Problem Statement : You are given n activities with their start and finish times. Select the maximum number of activities that can be done by a single person, considering that a person can work on a single activity at a time.
Consider the following 3 activities (A1,A2,A3) sorted by finish time. start[] = {5, 12, 14]; finish[] = {14, 25, 30}; -- The person will start the first working on A1 at 5 unit time and finishes it on 14 unit time, now he can't do A2 as its start time has already passed, so he will start A3 at 14 unit time and finish it on 30 unit time.
--Conclusion- A person can perform at most two activities. The maximum set of activities that can be executed is {0, 2} [ These are indexes in start[] and
finish[] ] i.e. activities A1 and A3 can be done.
By using greedy method, it is a 3 step process. --Concept : We can sort the activities according to their finishing time so that we always consider the next activity as minimum finishing time activity.
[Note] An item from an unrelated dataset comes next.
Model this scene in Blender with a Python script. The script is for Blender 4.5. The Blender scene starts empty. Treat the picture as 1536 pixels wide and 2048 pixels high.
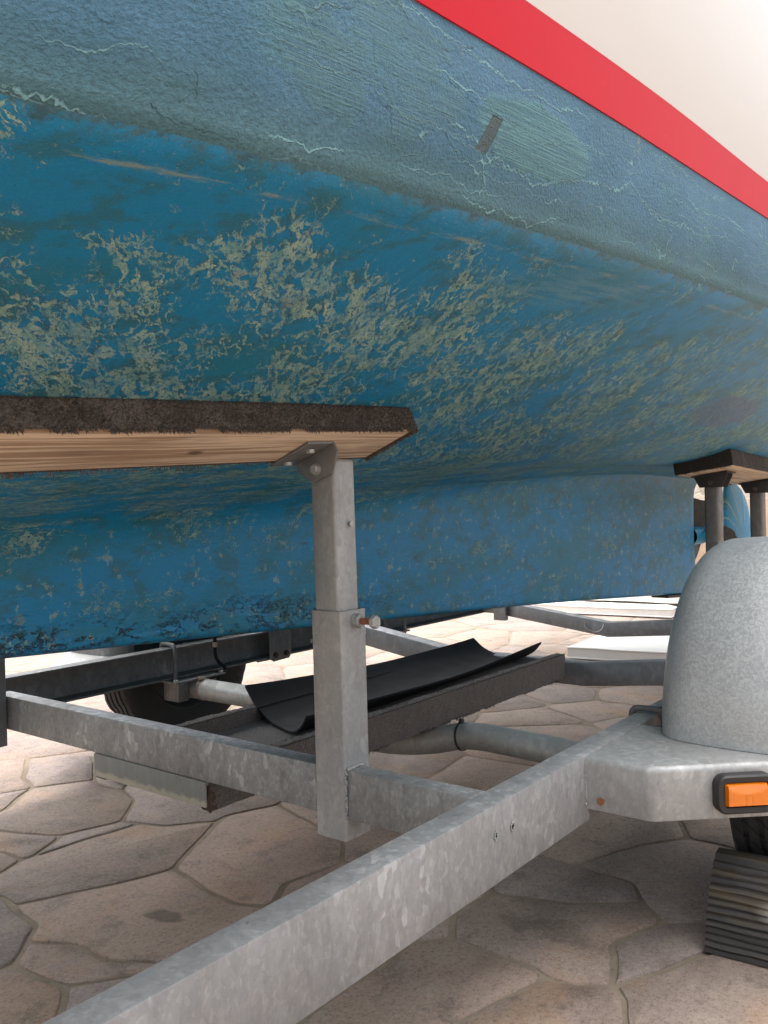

STEP 1 : Sort the activities according to their finish times.
STEP 2 : Selece the first activity in the sorted array and print it.
STEP 3 : For remaining activities, check if the start time of this activity is greater than or equal to the finish time of previously selected activity. If yes, then select it and print it.
Time complexity :
For a sorted input : O(n) , where n is the number of total activities.
For an unsorted input : O(nlogn) , where n is the number of total activities.